In The Histories, a group of Phoenician traders land in Argos and set up shop on the beach to sell their wares. After a few days, some women come down, including Io, the king's daughter. Poor Io and her friends are kidnapped by the traders, who proceed to carry them off to Egypt. No one mounts a war for Io's honor, she is not the face that launched a thousand ships, probably just the one ship that took her to Egypt. 

Io is also a mythological figure. Her father is named as Inachus, a river god, so whether she is a princess or a water nymph is up for debate. If you are the type to complain about history and mythology converging, give up now, because Herodotus is not for you. Nymph Io is not abducted from Argos by Phoenician traders, but instead becomes the object of adulterous desire for Zeus, king of the Olympian gods. Fearful of his jealous wife Hera, Zeus transforms Io into a heifer. Undaunted, Hera curses Io with an annoying gadfly, that torments her endlessly as she wanders around the world. 


Io appears on stage, presumably in heifer form, in Athenian tragedian Aeschylus's play 5th century BCE play Prometheus Bound. Pictured here is an excerpt performed by Koilon Productions at Webster University, Athens, which I attended last summer when Greece reopened to the world. I will also be referring to this trip often over the course of the blog. The titan Prometheus was bound and tortured for eternity for daring to steal fire from the gods as a gift for mankind. On her wanderings, Io comes upon him and they commiserate together about their sufferings. I personally think that Prometheus having his immortal liver eaten daily by an eagle is more horrific than Io's gadfly problem, but it's not a competition. Like Aeschylus's Persians, another play I hope to blog about later, there is little dramatic action in Prometheus Bound and a great deal of poetic lament. To bring this story full circle, the titan comforts the heifer with the prophetic knowledge that her future descendants will include great hero who will free Prometheus himself from his imprisonment. Aeschylus assumes the audience knows that the identity of this hero is the legendary Heracles. 

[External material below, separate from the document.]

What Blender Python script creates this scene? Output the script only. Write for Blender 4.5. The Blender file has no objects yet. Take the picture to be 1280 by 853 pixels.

Herodotus's "historical" Princess Io kicks of the cycle of abductions that eventually leads to the Persian Wars, while Aeschylus's "mythological" nymph Io is an ancestress of Heracles. While she may be a relatively obscure figure in both incarnations, he has been a household name in the Western world from antiquity to the present day. This sarcophagus fragment from second century Imperial Rome depicting four out of the twelve labors of Hercules can also be found at the Saint Louis Art Museum. I remember being fascinated by this piece as a young boy obsessed with mythology. I'm still obsessed, but thanks to Herodotus, I have a lot more to be obsessed with.